Magnitude and frequency analysis on river width widening caused by Typhoon Morakot in the Kaoping River watershed, Taiwan

Abstract:

Active evolving rivers are some of the most dynamic and sensitive parts of landscapes. From geologic and geomorphic perspectives, a stable river channel can adjust its width, depth, and slope to prevent significant aggradation or degradation caused by external triggers, e.g., hydrologic events caused by typhoon storms. In particular, the processes of lateral riverbank erosion play a majorly important role in forming horizontal river geomorphology, dominating incised river widens and meanders. Sediment materials produced and mobilized from riverbanks can also be substantial sediment supplying into river channel networks, affecting watershed sediment yield. In Taiwan, the geological and climatic regimes usually combine to generate severely lateral erosion and/or riverbed deposition along river channels, causing the significant change in river width.

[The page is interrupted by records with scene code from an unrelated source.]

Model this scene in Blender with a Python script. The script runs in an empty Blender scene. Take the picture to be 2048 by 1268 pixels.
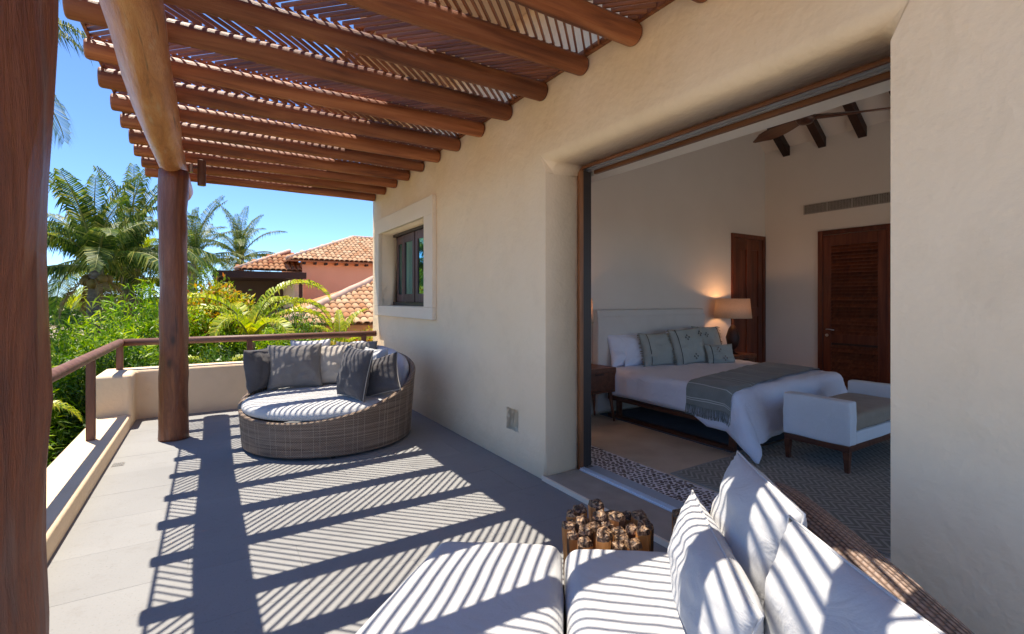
import bpy, bmesh, math, random
import numpy as np
from mathutils import Vector, Matrix, noise as mnoise
R = math.radians
random.seed(7)
rng = np.random.default_rng(7)
scene = bpy.context.scene
C = scene.collection

# ------------------------------------------------------------------ camera, sky, sun, exposure
cam_d = bpy.data.cameras.new('camera'); cam = bpy.data.objects.new('camera', cam_d); C.objects.link(cam)
cam.location = (0, 0, 1.5); cam.rotation_euler = (R(90), 0, -R(32.134))
cam_d.sensor_width = 36; cam_d.lens = 964.8 / 2048 * 36; cam_d.shift_y = -34 / 2048
cam_d.clip_start = 0.03; cam_d.clip_end = 3000
scene.camera = cam
world = bpy.data.worlds.new('World'); scene.world = world; world.use_nodes = True
wn = world.node_tree.nodes; wl = world.node_tree.links
bg = wn['Background']
sky = wn.new('ShaderNodeTexSky'); sky.sky_type = 'NISHITA'; sky.sun_disc = False
SUNV = Vector((-0.136, 0.287, 1.0)).normalized()
sky.sun_elevation = math.asin(SUNV.z); sky.sun_rotation = math.atan2(SUNV.x, SUNV.y)
sky.air_density = 0.55; sky.dust_density = 0.0; sky.ozone_density = 5.0; sky.altitude = 0
tint = wn.new('ShaderNodeMixRGB'); tint.blend_type = 'MULTIPLY'; tint.inputs[0].default_value = 1.0; tint.inputs[2].default_value = (0.80, 0.90, 0.98, 1)
wl.new(sky.outputs[0], tint.inputs[1]); wl.new(tint.outputs[0], bg.inputs[0]); bg.inputs[1].default_value = 0.112
sun_d = bpy.data.lights.new('sun', 'SUN'); sun = bpy.data.objects.new('sun', sun_d); C.objects.link(sun)
sun_d.energy = 3.05; sun_d.angle = R(0.35); sun_d.color = (1.0, 0.91, 0.77)
sun.rotation_euler = (-SUNV).to_track_quat('-Z', 'Y').to_euler(); sun.location = (0, 0, 20)
scene.view_settings.view_transform = 'Standard'; scene.view_settings.look = 'None'
scene.view_settings.exposure = 1.5; scene.view_settings.gamma = 1.0
scene.view_settings.use_curve_mapping = False
scene.cycles.max_bounces = 12; scene.cycles.diffuse_bounces = 8; scene.cycles.transparent_max_bounces = 12

# ------------------------------------------------------------------ helpers
def tag(o, label=None, cat=None, group=None, kind=None):
    if label: o['label'] = label
    if cat: o['category'] = cat
    if group: o['group'] = group
    if kind: o['kind'] = kind
    return o
def thing(name, label, cat, loc=(0, 0, 0), rz=0, group=None):
    o = bpy.data.objects.new(name, None); C.objects.link(o)
    o.location = loc; o.rotation_euler = (0, 0, rz); o.empty_display_size = 0.1
    return tag(o, label, cat, group)

class MB:
    def __init__(s): s.v = []; s.f = []; s.uv = {}
    def add(s, vs, fs, uvs=None):
        n = len(s.v); s.v += [tuple(p) for p in vs]
        for i, f in enumerate(fs):
            s.f.append(tuple(n + k for k in f))
            if uvs: s.uv[len(s.f) - 1] = uvs[i]
    def box(s, x0, x1, y0, y1, z0, z1):
        s.add([(x0,y0,z0),(x1,y0,z0),(x1,y1,z0),(x0,y1,z0),(x0,y0,z1),(x1,y0,z1),(x1,y1,z1),(x0,y1,z1)],
              [(0,3,2,1),(4,5,6,7),(0,1,5,4),(1,2,6,5),(2,3,7,6),(3,0,4,7)])
        return s
    def tube(s, pts, rad, n=12, caps=True, jitter=0, squash=1.0, seed=0):
        pts = [Vector(p) for p in pts]
        if not hasattr(rad, '__len__'): rad = [rad] * len(pts)
        vs = []; fs = []; up = None
        for i, p in enumerate(pts):
            t = (pts[min(i+1, len(pts)-1)] - pts[max(i-1, 0)]).normalized()
            if up is None: up = Vector((0,0,1)) if abs(t.z) < 0.9 else Vector((0,1,0))
            a = t.cross(up).normalized(); b = a.cross(t).normalized(); up = b
            for k in range(n):
                th = 2*math.pi*k/n; r = rad[i]
                if jitter: r *= 1 + jitter*mnoise.noise(Vector((math.cos(th)*1.3+seed*7.1, math.sin(th)*1.3, i*0.45+seed*3.3)))
                vs.append(p + a*math.cos(th)*r + b*math.sin(th)*r*squash)
        m = len(pts)
        for i in range(m-1):
            for k in range(n):
                fs.append((i*n+k, i*n+(k+1)%n, (i+1)*n+(k+1)%n, (i+1)*n+k))
        if caps:
            fs.append(tuple(reversed(range(n)))); fs.append(tuple((m-1)*n+k for k in range(n)))
        s.add(vs, [tuple(reversed(f)) for f in fs]); return s
    def prism(s, poly, z0, z1):
        n = len(poly)
        s.add([(x,y,z0) for x,y in poly] + [(x,y,z1) for x,y in poly],
              [tuple(reversed(range(n))), tuple(range(n, 2*n))] + [(i,(i+1)%n,n+(i+1)%n,n+i) for i in range(n)])
        return s
    def mesh(s, name, mat, smooth=False):
        me = bpy.data.meshes.new(name); me.from_pydata(s.v, [], s.f)
        if s.uv:
            l = me.uv_layers.new(name='UVMap')
            for p in me.polygons:
                if p.index in s.uv:
                    for k, li in enumerate(p.loop_indices): l.data[li].uv = s.uv[p.index][k]
        if mat: me.materials.append(mat)
        if smooth: me.polygons.foreach_set('use_smooth', [True]*len(me.polygons))
        me.update(); return me
    def build(s, name, mat, parent=None, smooth=False, bevel=0, seg=2, label=None, kind=None, autos=None, sub=0):
        o = bpy.data.objects.new(name, s.mesh(name, mat, smooth)); C.objects.link(o); o.parent = parent
        if bevel:
            b = o.modifiers.new('bevel', 'BEVEL'); b.width = bevel; b.segments = seg; b.limit_method = 'ANGLE'; b.angle_limit = R(35)
            if not smooth: b.harden_normals = False
        if sub:
            m = o.modifiers.new('sub', 'SUBSURF'); m.levels = sub; m.render_levels = sub
        if autos is not None or (bevel and smooth):
            w = o.modifiers.new('wn', 'WEIGHTED_NORMAL'); w.keep_sharp = True
        if label: o['label'] = label
        if kind: o['kind'] = kind
        return o
def mesh_obj(name, me, parent=None, loc=None, rz=None):
    o = bpy.data.objects.new(name, me); C.objects.link(o); o.parent = parent
    if loc is not None: o.location = loc
    if rz is not None: o.rotation_euler = rz if hasattr(rz, '__len__') else (0, 0, rz)
    return o
def np_mesh(name, V, F, mat, smooth=False):
    me = bpy.data.meshes.new(name)
    V = np.asarray(V, dtype=np.float32); F = np.asarray(F, dtype=np.int32); k = F.shape[1]
    me.vertices.add(len(V)); me.vertices.foreach_set('co', V.ravel())
    me.loops.add(F.size); me.loops.foreach_set('vertex_index', F.ravel())
    me.polygons.add(len(F)); me.polygons.foreach_set('loop_start', np.arange(0, F.size, k, dtype=np.int32))
    if smooth: me.polygons.foreach_set('use_smooth', [True]*len(F))
    me.materials.append(mat); me.update(calc_edges=True); return me

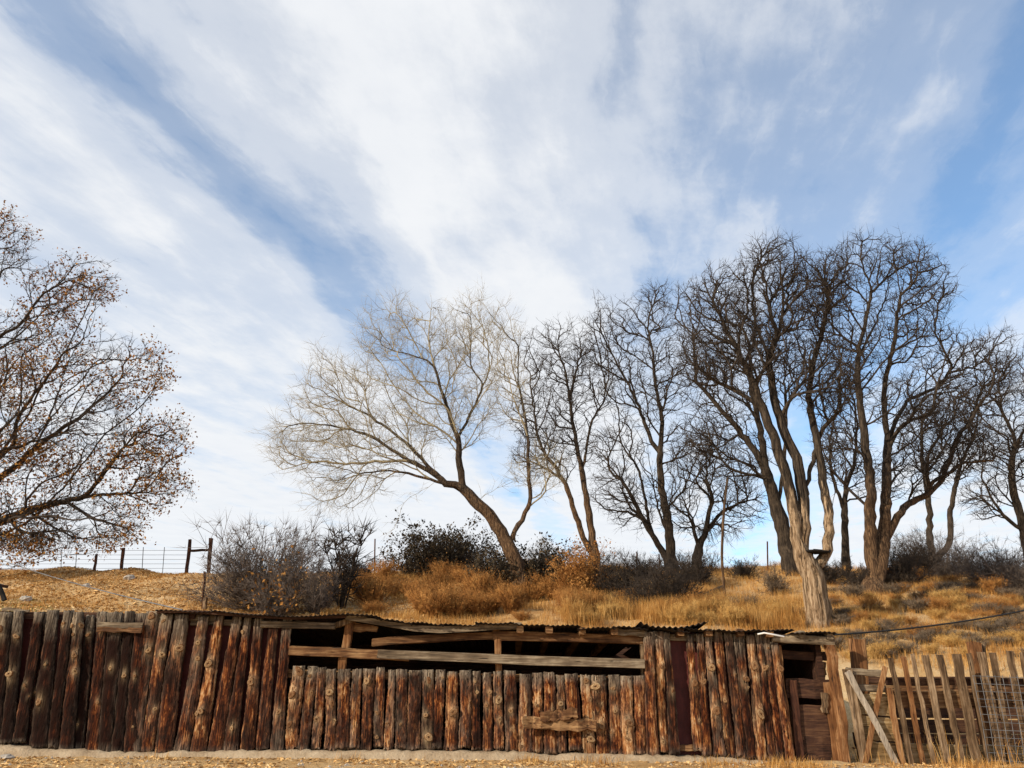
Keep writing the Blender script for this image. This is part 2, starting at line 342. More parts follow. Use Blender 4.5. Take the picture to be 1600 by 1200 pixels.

In the August of 2009, Typhoon Morakot brought severe rainfall of about 2000 mmin Southern Taiwan during three days at the beginning of Aug. 5, leading to significant changes in geomorphic system. Here we characterized river width widening (including Cishan, Laonong, and Ilao Rivers) in the Kaoping River watershed after Typhoon Morakot disturbance interpreted through a power law. On the basis of a temporal pair (2008 and 2009) of Formosat-II (Formosa satellite II) images analysis, the river channels were digitalized within geographic information system (GIS), and river widths were extracted per 100 m along the rivers, then differentiating the adjustment of river width before and after Typhoon Morkot. The river width adjusted from -83 m (contracting) to 1985 m (widening), with an average of 170 m. The noncumulative frequency-magnitude distribution for river width adjustment caused by Typhoon Morakot in the study area satisfies a power-law relation with a determined coefficient (r²) of 0.95, over the range from 65 m to 2373m in the study area. Moreover, the value of the power-law exponent is equal to -2.09. This pattern suggests that river channel widening caused by large, infrequent hydrologic episodes has self-organized criticality. This study can provide useful information to river and watershed management, thereby refining the prevention and mitigation of hazard risks due to the effect of river width widening.